Scripts that build scenes:
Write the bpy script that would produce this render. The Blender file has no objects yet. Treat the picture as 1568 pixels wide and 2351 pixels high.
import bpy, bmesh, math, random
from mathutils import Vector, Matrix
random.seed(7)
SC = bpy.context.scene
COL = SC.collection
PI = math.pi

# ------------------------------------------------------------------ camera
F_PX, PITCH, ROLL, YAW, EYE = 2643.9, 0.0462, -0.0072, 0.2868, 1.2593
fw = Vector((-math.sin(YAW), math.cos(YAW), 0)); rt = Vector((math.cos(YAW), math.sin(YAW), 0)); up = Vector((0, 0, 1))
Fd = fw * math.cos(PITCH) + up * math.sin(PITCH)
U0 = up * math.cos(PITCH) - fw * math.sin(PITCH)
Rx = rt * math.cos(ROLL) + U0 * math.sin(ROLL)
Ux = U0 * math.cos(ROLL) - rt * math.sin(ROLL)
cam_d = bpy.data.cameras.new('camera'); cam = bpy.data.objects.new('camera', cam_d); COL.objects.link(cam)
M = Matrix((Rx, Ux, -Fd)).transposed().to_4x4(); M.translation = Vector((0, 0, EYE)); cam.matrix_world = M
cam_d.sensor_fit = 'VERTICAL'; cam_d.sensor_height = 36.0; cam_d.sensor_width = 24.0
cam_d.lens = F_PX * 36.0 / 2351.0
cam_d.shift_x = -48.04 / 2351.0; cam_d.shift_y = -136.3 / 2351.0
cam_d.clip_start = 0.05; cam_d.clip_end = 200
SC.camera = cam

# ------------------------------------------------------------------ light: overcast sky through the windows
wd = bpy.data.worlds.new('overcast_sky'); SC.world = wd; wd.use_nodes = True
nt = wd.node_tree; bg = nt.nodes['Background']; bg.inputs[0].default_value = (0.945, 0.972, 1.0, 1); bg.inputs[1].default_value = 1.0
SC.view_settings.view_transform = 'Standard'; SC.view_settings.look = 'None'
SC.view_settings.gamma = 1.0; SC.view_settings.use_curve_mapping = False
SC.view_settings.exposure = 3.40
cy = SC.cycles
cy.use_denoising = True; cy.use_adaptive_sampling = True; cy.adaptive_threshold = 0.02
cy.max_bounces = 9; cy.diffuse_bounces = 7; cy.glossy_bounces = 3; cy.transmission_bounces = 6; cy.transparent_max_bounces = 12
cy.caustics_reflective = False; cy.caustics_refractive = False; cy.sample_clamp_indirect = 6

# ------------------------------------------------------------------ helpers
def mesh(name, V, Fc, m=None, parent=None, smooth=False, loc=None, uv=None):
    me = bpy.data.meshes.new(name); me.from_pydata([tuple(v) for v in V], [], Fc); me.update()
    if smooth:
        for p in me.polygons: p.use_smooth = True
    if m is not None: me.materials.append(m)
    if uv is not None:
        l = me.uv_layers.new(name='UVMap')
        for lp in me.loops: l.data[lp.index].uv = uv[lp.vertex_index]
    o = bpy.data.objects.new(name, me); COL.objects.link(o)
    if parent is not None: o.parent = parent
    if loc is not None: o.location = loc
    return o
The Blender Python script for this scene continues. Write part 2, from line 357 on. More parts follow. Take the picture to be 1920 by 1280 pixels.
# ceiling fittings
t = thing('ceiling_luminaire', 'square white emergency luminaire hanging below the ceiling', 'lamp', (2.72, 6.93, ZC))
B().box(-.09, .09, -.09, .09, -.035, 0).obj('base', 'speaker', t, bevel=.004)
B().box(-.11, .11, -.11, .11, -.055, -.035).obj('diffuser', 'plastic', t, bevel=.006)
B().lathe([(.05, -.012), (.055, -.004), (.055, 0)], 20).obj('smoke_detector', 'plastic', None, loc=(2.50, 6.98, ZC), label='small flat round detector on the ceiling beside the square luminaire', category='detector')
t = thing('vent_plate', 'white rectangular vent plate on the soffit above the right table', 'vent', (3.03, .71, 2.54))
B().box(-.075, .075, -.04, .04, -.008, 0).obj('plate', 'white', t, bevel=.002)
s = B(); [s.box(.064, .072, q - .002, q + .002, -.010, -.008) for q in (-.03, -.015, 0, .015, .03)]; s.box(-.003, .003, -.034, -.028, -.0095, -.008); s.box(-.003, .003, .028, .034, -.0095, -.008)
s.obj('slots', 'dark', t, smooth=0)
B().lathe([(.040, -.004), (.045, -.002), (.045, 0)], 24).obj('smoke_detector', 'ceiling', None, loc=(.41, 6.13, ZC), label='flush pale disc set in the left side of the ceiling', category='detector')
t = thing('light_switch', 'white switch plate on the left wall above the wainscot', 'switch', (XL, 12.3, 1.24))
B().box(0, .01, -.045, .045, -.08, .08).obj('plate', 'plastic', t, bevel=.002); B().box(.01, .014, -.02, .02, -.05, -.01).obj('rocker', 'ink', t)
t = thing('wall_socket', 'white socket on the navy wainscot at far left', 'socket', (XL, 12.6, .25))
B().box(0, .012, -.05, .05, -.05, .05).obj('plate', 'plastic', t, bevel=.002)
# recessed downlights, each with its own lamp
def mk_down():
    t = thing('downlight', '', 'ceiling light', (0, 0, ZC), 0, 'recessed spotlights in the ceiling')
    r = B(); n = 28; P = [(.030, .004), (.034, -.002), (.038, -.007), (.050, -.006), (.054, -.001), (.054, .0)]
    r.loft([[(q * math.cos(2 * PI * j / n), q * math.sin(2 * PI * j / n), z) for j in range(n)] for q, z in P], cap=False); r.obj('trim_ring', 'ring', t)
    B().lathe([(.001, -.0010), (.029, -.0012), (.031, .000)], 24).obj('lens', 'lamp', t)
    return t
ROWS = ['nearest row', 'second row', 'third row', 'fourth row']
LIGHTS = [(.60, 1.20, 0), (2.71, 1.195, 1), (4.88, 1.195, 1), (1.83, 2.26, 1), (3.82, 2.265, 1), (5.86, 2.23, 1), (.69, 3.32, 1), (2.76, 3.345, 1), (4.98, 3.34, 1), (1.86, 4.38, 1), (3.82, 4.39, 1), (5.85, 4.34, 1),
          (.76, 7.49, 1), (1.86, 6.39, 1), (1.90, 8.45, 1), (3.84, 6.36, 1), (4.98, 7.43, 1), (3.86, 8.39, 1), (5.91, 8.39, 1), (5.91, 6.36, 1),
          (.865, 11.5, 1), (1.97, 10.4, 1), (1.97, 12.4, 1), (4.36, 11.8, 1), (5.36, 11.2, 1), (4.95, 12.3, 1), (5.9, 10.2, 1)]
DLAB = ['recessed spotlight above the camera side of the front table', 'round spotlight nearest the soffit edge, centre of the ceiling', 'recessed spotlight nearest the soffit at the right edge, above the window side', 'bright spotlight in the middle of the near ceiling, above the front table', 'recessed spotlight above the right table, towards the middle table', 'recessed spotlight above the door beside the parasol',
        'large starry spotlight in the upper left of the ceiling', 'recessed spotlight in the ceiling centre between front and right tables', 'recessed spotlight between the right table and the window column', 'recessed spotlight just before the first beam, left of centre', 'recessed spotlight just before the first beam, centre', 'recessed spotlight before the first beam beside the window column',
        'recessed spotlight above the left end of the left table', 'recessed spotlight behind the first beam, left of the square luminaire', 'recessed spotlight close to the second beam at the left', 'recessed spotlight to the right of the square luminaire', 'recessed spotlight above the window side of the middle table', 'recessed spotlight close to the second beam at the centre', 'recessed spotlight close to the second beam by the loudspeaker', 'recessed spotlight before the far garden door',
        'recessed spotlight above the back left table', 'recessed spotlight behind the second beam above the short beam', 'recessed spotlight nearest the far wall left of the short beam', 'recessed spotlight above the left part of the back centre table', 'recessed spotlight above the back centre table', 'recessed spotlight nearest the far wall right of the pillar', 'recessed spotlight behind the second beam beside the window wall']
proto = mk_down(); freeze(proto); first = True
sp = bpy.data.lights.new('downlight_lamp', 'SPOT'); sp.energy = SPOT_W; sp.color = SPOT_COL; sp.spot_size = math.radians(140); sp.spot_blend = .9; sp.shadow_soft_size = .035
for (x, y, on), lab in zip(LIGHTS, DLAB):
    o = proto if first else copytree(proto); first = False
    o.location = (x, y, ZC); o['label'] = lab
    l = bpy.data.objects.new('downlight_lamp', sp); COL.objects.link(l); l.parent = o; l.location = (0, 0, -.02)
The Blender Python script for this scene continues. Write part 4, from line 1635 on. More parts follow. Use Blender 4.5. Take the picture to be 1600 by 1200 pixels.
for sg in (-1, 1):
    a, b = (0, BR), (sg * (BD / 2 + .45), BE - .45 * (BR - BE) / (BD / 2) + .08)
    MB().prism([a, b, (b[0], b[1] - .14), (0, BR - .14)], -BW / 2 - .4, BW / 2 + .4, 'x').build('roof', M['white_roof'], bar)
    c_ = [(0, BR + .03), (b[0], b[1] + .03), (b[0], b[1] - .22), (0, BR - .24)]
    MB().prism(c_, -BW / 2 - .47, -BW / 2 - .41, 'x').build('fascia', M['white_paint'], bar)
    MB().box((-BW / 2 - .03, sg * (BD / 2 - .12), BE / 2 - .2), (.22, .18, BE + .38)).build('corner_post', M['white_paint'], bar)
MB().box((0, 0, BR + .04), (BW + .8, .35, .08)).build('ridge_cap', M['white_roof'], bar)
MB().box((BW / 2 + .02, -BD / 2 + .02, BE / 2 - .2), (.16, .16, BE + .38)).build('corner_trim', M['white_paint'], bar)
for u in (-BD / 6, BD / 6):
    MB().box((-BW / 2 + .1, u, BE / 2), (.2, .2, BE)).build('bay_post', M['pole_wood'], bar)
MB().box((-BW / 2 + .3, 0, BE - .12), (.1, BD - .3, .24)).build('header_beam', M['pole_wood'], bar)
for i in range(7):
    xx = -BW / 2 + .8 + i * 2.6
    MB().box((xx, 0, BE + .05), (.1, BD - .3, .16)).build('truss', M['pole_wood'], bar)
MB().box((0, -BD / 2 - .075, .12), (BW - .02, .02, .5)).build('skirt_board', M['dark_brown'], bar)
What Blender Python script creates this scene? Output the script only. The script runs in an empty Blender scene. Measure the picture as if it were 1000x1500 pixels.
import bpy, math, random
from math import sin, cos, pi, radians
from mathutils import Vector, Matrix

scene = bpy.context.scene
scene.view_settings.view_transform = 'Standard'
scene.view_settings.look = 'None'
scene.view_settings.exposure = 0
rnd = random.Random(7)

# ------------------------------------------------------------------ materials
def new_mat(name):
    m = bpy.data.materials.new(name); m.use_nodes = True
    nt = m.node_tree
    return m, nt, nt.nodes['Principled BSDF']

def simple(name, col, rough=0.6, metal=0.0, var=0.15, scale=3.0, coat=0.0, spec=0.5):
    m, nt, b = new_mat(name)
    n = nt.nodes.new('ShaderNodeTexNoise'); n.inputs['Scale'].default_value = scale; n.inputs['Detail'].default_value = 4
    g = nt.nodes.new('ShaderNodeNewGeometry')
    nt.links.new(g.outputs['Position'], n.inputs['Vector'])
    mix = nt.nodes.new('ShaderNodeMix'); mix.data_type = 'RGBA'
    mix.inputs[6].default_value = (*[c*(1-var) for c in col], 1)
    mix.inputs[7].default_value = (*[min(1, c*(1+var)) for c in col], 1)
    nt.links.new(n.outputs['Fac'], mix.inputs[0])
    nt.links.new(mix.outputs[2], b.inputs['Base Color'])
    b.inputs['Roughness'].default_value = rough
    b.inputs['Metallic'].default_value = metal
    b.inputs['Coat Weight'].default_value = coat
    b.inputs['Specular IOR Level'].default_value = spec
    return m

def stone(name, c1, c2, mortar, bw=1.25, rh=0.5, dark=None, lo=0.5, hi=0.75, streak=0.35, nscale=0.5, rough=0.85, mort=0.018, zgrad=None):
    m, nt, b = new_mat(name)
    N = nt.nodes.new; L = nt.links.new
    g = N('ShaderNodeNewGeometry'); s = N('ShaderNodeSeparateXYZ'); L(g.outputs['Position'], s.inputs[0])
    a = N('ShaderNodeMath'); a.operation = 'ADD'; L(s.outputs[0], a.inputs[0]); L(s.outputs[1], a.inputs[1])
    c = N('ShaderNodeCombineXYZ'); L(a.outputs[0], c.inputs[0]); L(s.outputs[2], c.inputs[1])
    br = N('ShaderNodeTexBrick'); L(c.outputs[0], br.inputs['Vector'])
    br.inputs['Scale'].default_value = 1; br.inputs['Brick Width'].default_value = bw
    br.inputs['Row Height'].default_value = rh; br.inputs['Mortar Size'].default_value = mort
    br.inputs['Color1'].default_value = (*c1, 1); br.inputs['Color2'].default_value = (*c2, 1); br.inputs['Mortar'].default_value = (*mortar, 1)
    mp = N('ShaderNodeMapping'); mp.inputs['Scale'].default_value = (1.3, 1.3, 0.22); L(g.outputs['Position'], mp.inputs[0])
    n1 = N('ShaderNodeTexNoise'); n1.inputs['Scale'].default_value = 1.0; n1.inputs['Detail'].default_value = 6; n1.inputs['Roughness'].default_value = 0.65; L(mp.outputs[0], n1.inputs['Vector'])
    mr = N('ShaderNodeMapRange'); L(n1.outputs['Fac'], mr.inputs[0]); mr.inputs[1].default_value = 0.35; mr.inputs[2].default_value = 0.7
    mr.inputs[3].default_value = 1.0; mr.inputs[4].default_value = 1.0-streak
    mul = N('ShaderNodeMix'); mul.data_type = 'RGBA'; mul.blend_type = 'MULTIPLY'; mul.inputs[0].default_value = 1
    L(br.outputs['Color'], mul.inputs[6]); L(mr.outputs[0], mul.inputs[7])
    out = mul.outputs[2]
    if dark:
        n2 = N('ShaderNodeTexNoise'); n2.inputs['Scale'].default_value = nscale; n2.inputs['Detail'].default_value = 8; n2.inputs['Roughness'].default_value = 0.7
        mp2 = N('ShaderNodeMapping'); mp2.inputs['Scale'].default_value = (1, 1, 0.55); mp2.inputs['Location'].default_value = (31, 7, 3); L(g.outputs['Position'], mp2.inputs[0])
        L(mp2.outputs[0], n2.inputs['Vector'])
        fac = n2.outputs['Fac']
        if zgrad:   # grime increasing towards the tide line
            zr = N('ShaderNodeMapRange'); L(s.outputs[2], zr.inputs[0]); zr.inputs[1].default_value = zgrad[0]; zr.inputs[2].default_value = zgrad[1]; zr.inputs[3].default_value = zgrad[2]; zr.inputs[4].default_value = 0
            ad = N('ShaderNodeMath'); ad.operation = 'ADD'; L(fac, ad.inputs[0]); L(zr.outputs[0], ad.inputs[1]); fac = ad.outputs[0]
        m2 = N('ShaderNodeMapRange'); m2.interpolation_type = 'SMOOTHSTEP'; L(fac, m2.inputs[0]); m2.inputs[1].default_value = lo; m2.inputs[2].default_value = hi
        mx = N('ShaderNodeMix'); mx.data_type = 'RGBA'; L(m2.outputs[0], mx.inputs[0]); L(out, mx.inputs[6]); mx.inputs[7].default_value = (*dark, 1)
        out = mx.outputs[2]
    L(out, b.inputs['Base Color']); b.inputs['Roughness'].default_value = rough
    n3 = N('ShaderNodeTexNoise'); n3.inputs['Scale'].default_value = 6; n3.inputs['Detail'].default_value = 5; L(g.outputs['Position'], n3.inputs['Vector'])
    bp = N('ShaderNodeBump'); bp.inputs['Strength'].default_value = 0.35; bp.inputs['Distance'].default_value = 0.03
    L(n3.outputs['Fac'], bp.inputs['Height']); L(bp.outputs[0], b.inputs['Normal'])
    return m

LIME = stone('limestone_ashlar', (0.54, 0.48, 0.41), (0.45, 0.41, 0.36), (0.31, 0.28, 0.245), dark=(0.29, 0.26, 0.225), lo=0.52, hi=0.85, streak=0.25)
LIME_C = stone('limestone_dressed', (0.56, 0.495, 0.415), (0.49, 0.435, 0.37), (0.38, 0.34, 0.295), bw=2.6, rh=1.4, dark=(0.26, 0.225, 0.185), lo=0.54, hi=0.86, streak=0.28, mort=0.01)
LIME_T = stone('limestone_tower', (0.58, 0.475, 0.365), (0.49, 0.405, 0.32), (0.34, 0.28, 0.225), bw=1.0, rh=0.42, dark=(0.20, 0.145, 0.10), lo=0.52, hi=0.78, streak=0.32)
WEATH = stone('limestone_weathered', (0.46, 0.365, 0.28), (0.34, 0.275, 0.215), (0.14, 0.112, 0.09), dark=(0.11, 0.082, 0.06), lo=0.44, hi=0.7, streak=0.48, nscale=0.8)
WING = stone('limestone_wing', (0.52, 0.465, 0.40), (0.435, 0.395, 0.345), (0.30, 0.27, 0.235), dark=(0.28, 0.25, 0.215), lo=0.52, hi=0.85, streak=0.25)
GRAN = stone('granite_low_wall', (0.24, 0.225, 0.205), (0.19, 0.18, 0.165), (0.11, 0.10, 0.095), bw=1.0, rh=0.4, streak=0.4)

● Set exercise
Repeat, exactly and only, the lines from the beginning of the material through the line that contains "PI = math.pi".

● Written answer
Write the bpy script that would produce this render. The Blender file has no objects yet. Treat the picture as 1568 pixels wide and 2351 pixels high.
import bpy, bmesh, math, random
from mathutils import Vector, Matrix
random.seed(7)
SC = bpy.context.scene
COL = SC.collection
PI = math.pi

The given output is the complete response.